A decade or more ago I was sat in the back of the audience at a large international conference. The speaker presented a view that was the same as my own: a view that they knew I had presented in print some time earlier. No attribution was made. In the Q&A, that view was then named after the speaker: ‘the N-view’. I had seen a false history of philosophy constructed before my eyes. What should I have done? Interjected that it was actually my view first? Allege an injustice? I didn’t want to make a fuss or look egocentric so in the end I did nothing.
There are, after all, far more egregious cases in which a view is attributed to a philosopher – even an argument for which they are best known – that was in reality presented by someone else first. Take Descartes, for instance, who everyone knows as the creator of the Cogito argument. But this argument appeared in Augustine’s City of God a thousand years before. Augustine wrote:
I am certain that I am, that I know that I am, and that I love to be and to know. In the face of these truths, the quibbles of the skeptics lose their force. If they say: “What if you are mistaken?—well, if I am mistaken, I am. For, if one does not exist, he can by no means be mistaken. Therefore, I am, if I am mistaken. Because, therefore, I am, if I am mistaken, how can I be mistaken that I am, since it is certain that I am, if I am mistaken?”
I recently came across a lesser known but just as startling case. I am doing some work on the history of empiricism and wondered where to start. Locke is often considered to be the founder of the movement because he so clearly articulated the empiricist principle. Yet reading Hobbes, I found exactly the same principle in his Leviathan: ‘For there is no conception in a mans mind, which hath not at first, totally, or by parts, been begotten upon the organs of Sense. The rest are derived from that Originall.’ Now this might only be a coincidence, you could say. Or perhaps Augustine ‘anticipated’ Descartes just as Hobbes ‘anticipated’ Locke. But in both instances, we have a plausible explanation of how the later writers would have known the work of the earlier. In Locke’s case, this came to light only recently when evidence emerged proving that he had read Hobbes closely.

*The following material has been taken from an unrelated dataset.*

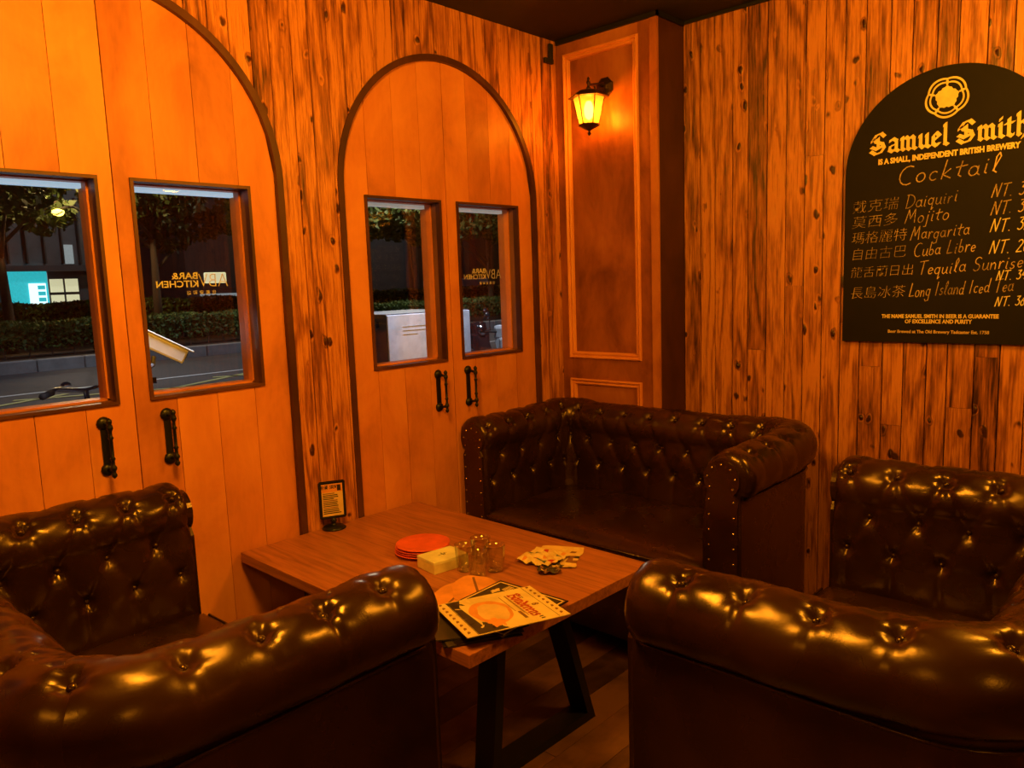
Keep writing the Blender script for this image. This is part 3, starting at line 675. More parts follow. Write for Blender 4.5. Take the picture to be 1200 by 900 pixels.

What can we learn from this? First, I’ve learned to always do my research and fairly attribute to others, as a matter of intellectual justice. Next, we should be cautious about simple historical summaries that attribute big breakthroughs to individuals. Philosophy is a collective endeavour, whether we realise it or not, where the reality involves tiny increments rather than world-changing leaps forward. What I find even more interesting, however, is what this tells us about the construction of history. Just as they say that history is written by the victors, so too is the history of philosophy. Those in a position of influence can and will use their platform to tell us the story as they see it: usually a story that promotes their interests. It is crucial, then, that we keep the receipts since it is the works of less lauded thinkers that often enable us to reappraise the dominant narrative and, if warranted, reject received wisdom.